Only childbirth is more primal, more instinctual than fucking. It, too, holds almost no memory.

Sex: more sound and movement than conscious thought. We only remember the details that we force ourselves to: his face contorted in the darkness, his sweat finding mine, slant of light coming in through the window—and I remember that slant of light more than I do him.

The last time. Did he kiss me, afterwards? Did he touch any part of my body with his hands? I can remember our position, but only because it was the only one we ever used by that time, because seeing me or even feeling me from any other angle would bring an abrupt and dissatisfying end. No, not that kind of end. The kind where he went to the bathroom to jerk off to porn. Whatever was on his cold, hard phone so much more satisfying than my warm, (too) soft body.

Still, knowing it was our last time, I made an effort to remember. To hold the moment, to imprint it on my consciousness.

But the memories were dirty rainwater slipping through a grate in my mind.

In the months that followed, I thought: sad that I hadn’t been concentrating on him. Sad end to a sad relationship. Sad sad sad—so much sad that I could scoop it in my hands, swallow it, puke it back up again. A dog eating her vomit. An uglier ouroboros, a cycle no one wants to talk about. Perpetuating your misery, after all, is always disgusting.

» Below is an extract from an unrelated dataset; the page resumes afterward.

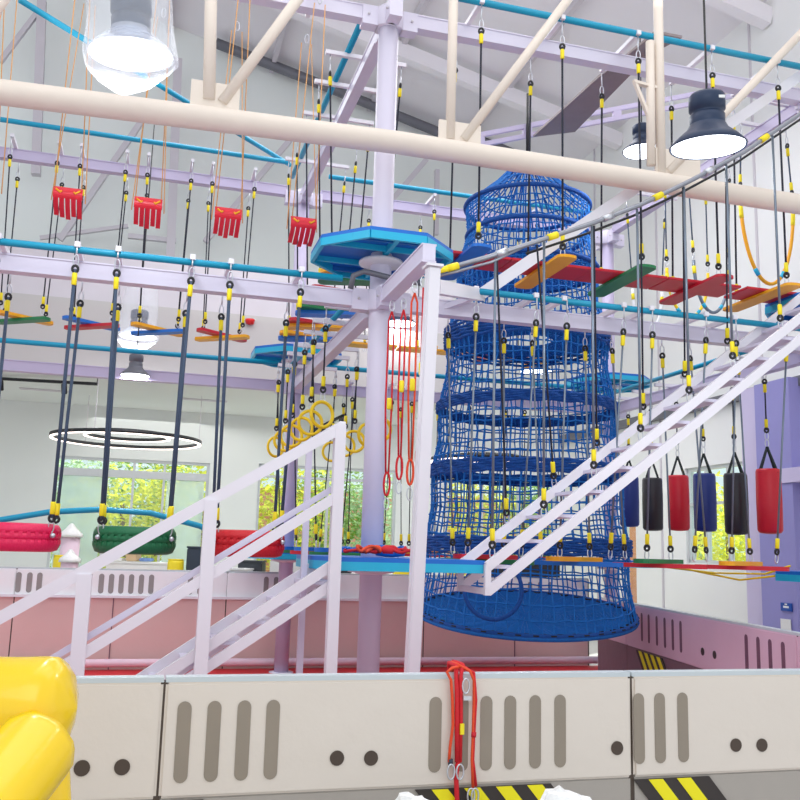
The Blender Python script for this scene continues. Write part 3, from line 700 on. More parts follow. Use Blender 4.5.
# plus shaped steps with red strip (upper right)
pc = [('blue', 'blue'), ('yellow', 'amber'), ('green', 'green'), ('red', 'red'), ('yellow', 'amber')]
pl = ['red plank with blue cross board beside the upper platform', 'red plank with amber cross board in front of the net tower', 'red plank with green cross board right of the net tower', 'red plank with red cross board in the upper right row', 'red plank with amber cross board at the right end of the row']
for i, a in enumerate(upR):
    z = 4.6; c = g(a, 0, z); t = thing('plus_step', c, pl[i], 'hanging step', 'upper right row of plus shaped steps')
    MB().box(c + ZX * .015, .855 if i < 4 else .62, .40, .028).build('plank', M['red'], t, bevel=.004)
    d = (-BX).normalized(); s = AX; hw = .1; ln = 1.12; n = 6; pts = []
    for sg in (1, -1):
        for j in range(n + 1):
            an = -math.pi / 2 + math.pi * j / n
            pts.append(c + d * sg * (ln / 2 - hw * .5 + hw * .5 * math.cos(an)) + s * (sg * hw * math.sin(an)) - ZX * .03)
    MB().prism(pts, ZX * .028).build('cross_board', M[pc[i][0]], t)
    rope(t, g(a, -.42, 6.91), g(a, -.42, z), .011, 'rope', hz=7.08); rope(t, g(a, .34, 6.91), g(a, .4, z), .011, 'rope', hz=7.08)
# oval stepping boards between the two columns, second level
ov = [(.95, 'yellow', 'green'), (1.6, 'red', 'blue'), (2.4, 'green', 'blue'), (3.1, 'red', 'yellow'), (3.8, 'yellow', 'blue')]
ol = ['amber and green steps just behind the central column, upper level', 'red and blue steps second behind the central column', 'green and blue step halfway between the two left columns', 'red and amber step nearing the rear left column', 'amber and blue step beside the rear left platform']
for i, (b, c1_, c2_) in enumerate(ov):
    xboard(g(0, b, 4.6), c1_, c2_, ol[i], 'upper steps between the two left columns', [(g(-.4, b, 6.97), g(-.28, b, 4.63)), (g(.4, b, 6.97), g(.28, b, 4.63))], ln=.85, wd=.2, rr=.010, hz=7.08,
           dirs=((AX * .8 + BX * .18).normalized(), (AX * .8 - BX * .22).normalized()))
for i, b in enumerate((1.3, 2.54, 3.84)):
    xboard(g(0, b, 1.77), 'blue', 'red' if i % 2 else 'green', ['blue and green low step just behind the central platform', 'blue and red low step halfway to the rear left column', 'blue and green low step close to the rear left platform'][i], 'low steps between the two left columns',
           [(g(-.4, b, 4.08), g(-.26, b, 1.8)), (g(.4, b, 4.08), g(.26, b, 1.8))], ln=.7, wd=.14, rr=.008)
# back row, second level: amber planks with red cross
for i, a in enumerate((1.1, 1.95, 2.8, 3.65)):
    c = g(a, 4.9, 4.82); t = thing('plus_step', c, ['amber plank with red cross far back beside the central column', 'amber plank with red cross far back left of the net tower', 'amber plank with red cross far back behind the net', 'amber plank with red cross far back before the far right platform'][i], 'hanging step', 'upper back row of amber steps')
    MB().box(c, .8, .26, .03).build('plank', M['yellow'], t); MB().box(c - ZX * .03 + AX * .1, .14, .95, .028, AX, (BX + AX * .2).normalized()).build('cross_board', M['red' if i % 2 == 0 else 'yellow'], t)
    rope(t, g(a, 4.5, 7.02), g(a, 4.5, 4.8), .009, hz=7.15); rope(t, g(a, 5.22, 7.02), g(a, 5.22, 4.8), .009, hz=7.15)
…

But in the years that followed, I remembered something else. Midway through our relationship, he had told me that whenever we had sex, he needed to think of other girls in order to stay hard. He told me everyone did it, and I’d protested, full of furious white fire. But I’d believed him, too. Hadn’t I? Because I’d stayed.

The last time, I did the same thing. Not because of him, but because of me. My mind was on someone I had never met and would never meet, someone who had died long ago. Whose image still burned through the centuries. Who had surely never heard of porn. I thought of a ghost as my ex fucked me while thinking of his ghosts, his movie stars and OnlyFans models who were less than me and more than me at once. Even after all these years, it is the truest image I have of us: our bodies pressed together, our hearts beating out of sync, each of us dreaming our own illusions.